Так закончилась жизнь Краснолески и Смолянки: родились соснами с золотистой корой, с пушистыми зелеными иглами, и под конец своей жизни стали бумажными белыми листами.
Сухая перегонка дерева
Мы все хорошо знаем, что древесина идет на разные поделки. Но оказывается, что при особой обработке из древесины можно получить древесный спирт, скипидар, уксусную кислоту и пр. Что же эта за обработка? Сходим на какой-нибудь завод. Эти заводы по сухой перегонке дерева большею частью несложны, переносятся с места на место и не требуют больших затрат. Их устраивают там, где рубят лес, чтобы доставка материала обходилась дешевле. Главная часть завода — «казан». Что это такое? Представьте громадное ведро высотой 2—2,5 метра и в поперечнике около 1 метра. Такого ведерка из простого листового железа не сделать. Для этого берется толстое котельное железо. Казан вмазан в кирпичную печь. Он со всех сторон заклепан наглухо, только передняя часть отъемная. Сюда закладывается лес, и тогда она наглухо закрывается, так чтобы воздух не проник в казан. В крышке казана имеется металлическая трубка, она направляется в холодильник—ящик с постоянно меняющейся холодной водой, лучше всего проточной. Конец трубки выходит из холодильника наружу, под него подставляют посуду.

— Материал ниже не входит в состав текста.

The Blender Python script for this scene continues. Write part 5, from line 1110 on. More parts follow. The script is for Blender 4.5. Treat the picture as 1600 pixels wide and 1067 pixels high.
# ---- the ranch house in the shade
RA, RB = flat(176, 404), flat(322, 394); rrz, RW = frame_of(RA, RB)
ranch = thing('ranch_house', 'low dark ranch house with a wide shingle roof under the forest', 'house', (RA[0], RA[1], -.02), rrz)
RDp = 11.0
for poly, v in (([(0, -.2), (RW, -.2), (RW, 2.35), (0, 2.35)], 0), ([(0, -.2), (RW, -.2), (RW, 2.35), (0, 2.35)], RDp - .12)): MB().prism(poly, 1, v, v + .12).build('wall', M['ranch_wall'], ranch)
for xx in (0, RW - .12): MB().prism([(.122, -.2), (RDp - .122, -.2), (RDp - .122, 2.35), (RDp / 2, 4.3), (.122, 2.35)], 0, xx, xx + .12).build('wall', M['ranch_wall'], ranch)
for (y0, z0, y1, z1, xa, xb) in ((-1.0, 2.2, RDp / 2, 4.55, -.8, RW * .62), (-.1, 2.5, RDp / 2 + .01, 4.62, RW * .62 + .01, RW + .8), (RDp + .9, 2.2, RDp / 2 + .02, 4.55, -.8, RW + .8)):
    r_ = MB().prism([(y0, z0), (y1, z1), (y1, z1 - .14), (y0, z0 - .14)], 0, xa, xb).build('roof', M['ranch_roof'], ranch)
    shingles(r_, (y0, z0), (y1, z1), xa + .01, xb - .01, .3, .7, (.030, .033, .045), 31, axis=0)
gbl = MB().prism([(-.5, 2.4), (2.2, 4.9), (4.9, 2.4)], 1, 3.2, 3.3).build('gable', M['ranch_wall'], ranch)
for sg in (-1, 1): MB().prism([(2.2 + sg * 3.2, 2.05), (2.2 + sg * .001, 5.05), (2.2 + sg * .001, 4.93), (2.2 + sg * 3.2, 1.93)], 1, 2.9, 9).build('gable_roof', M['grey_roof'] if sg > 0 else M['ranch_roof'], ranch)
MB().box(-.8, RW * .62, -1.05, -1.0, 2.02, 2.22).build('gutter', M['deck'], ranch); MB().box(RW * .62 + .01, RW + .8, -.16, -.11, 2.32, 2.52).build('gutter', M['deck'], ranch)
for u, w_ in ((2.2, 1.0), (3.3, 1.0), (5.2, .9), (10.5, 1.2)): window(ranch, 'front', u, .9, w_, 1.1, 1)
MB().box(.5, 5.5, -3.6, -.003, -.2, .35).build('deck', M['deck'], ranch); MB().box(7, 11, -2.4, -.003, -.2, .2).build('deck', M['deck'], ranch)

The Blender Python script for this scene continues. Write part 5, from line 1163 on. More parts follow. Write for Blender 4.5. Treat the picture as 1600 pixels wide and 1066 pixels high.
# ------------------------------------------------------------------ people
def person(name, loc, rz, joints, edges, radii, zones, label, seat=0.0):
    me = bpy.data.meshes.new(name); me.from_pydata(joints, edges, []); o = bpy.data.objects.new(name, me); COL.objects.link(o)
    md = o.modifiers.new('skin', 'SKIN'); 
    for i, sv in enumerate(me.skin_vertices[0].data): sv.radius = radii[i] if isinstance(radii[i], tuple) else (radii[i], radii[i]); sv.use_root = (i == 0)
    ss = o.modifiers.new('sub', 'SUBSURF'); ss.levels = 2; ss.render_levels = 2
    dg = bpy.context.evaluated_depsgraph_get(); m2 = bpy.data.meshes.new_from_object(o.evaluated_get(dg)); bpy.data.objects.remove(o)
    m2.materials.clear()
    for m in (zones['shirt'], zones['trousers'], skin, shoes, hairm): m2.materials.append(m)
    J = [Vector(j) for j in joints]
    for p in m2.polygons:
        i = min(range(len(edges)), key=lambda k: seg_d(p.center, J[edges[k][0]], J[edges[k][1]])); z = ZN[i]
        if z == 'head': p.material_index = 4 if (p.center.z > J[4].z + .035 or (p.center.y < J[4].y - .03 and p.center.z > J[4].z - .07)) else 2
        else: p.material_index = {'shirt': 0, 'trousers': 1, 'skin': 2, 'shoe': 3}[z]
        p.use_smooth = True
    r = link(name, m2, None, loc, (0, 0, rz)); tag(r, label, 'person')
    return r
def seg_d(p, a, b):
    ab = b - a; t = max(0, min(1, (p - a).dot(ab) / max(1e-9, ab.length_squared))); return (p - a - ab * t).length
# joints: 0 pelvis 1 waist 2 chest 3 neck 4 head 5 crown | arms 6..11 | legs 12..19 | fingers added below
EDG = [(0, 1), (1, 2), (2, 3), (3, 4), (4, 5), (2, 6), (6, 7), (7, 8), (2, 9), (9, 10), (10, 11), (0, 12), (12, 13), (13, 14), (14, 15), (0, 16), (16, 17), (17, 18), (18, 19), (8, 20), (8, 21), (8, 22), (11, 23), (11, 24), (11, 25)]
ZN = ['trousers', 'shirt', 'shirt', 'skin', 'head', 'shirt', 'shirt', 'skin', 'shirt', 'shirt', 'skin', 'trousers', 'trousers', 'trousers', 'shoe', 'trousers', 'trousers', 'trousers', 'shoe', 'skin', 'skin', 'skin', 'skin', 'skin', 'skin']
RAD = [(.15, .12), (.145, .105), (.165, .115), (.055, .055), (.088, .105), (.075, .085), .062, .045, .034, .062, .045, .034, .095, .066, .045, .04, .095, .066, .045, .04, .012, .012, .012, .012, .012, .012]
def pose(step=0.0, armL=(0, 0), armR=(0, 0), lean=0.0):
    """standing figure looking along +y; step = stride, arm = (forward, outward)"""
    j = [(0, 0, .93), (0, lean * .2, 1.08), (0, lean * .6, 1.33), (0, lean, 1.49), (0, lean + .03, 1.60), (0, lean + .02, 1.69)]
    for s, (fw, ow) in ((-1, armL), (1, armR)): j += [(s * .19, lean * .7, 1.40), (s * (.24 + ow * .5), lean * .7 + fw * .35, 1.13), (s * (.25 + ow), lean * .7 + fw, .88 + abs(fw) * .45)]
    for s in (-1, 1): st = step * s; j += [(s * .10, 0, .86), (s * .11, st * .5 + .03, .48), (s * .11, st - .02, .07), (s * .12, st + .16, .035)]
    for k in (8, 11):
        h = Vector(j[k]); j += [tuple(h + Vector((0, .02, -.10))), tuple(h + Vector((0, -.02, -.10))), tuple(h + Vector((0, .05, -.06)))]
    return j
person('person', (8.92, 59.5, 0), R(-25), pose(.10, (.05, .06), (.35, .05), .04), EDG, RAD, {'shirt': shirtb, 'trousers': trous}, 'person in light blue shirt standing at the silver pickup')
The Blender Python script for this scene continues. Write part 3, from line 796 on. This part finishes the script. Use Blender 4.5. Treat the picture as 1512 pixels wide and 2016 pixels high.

Наш завод готов. Пустим его в ход. Накладываем березовых дров, в казан, плотно закрываем дверцу, подкладываем в печь под казаном дров и разжигаем их. Теперь будем наблюдать. Дрова в печи горят сильно. Из трубки выходят пока только пары: значит, древесина в казане сохнет. Но вот температура поднялась до 150° и выше. Начинает выходить из трубки какая-то новая жидкость и стекает в сепаратор. Это, оказывается, древесный спирт и уксусная кислота. Температура нагрева казана становится еще выше. Она поднялась до 300° и 350° Цельсия. Через холодильник потек деготь. Пока из казана вытекают указанные продукты, продолжается поддерживание огня на одной температуре. Но вот работа по выгонке продуктов кончилась. Теперь начинается вторая часть работы — отделение продуктов друг от друга. Деготь тяжел, он осаждается на дно, его отделить легко. А вот уксусную кислоту от древесного спирта нужно опять отделять искусственным способом. Это делается кипячением и перегонкой паров через несколько котлов, наполненных раствором извести. Она задерживает уксусную кислоту и свободно пропускает древесный спирт. Затем с каждым из них проделывают много работы, пока, наконец, они не поступят на рынок.